Community became a growth engine because it wasn’t treated as marketing theater; it was treated as product. Documentation, collections, templates, and shared workspaces formed a living knowledge graph that accelerated onboarding and cross-team collaboration. The so-called open-source dilemma wasn’t resolved by dogma, but by clarity: lead with value, integrate with the ecosystem, and differentiate where the product’s opinionated approach matters most. Along the way, the team honored the initial promise to developers while steadily expanding the surface area for product, security, and business stakeholders.

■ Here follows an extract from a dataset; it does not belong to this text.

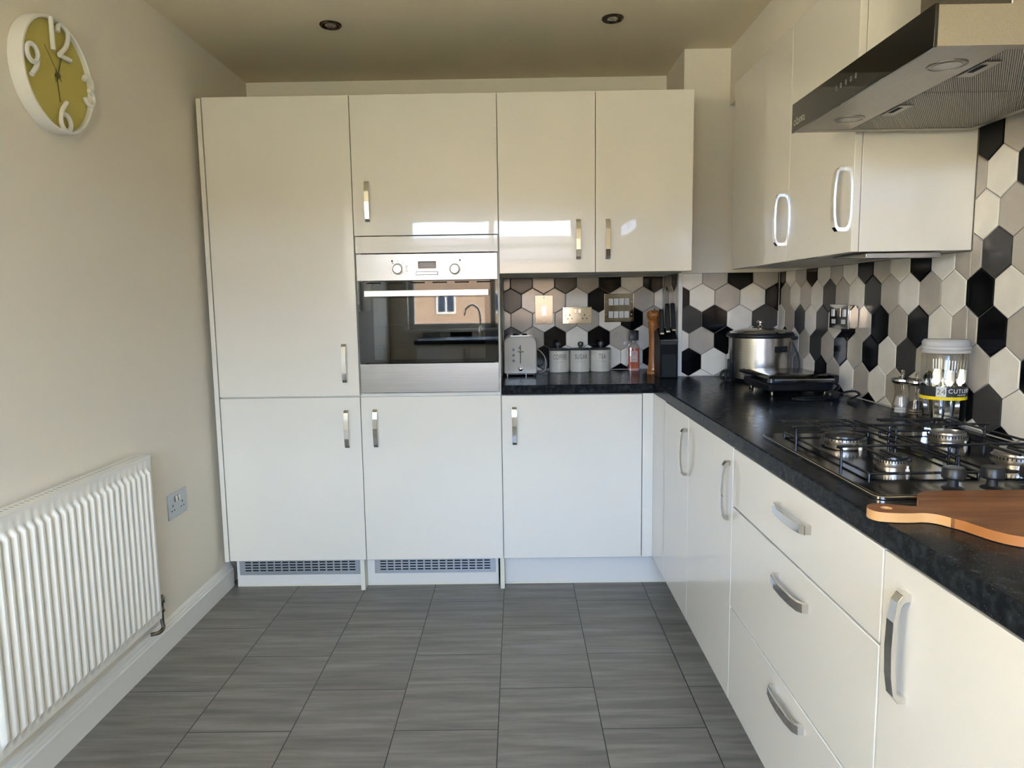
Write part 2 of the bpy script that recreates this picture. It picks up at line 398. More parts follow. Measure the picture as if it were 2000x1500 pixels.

My takeaways for product leaders are refreshingly actionable. Start with a narrow, undeniable use case and instrument for activation and retention before scaling. Design for progressive complexity so the product grows with users rather than overwhelming them. Treat community as a first-class product surface. Use monetization experiments to learn, not to guess. Establish crisp roles to preserve speed as the team grows. And build a go-to-market strategy that respects developer autonomy while meeting enterprise standards for governance, compliance, and collaboration.
Postman’s journey underscores a timeless pattern in product discovery and platform building: when you solve the right problem with a deceptively simple experience, you earn the right to expand. From there, the craft is in sequencing—what you add, when you add it, and how you keep the product’s center of gravity rooted in real user value. That’s the difference between a useful tool and a category-defining platform.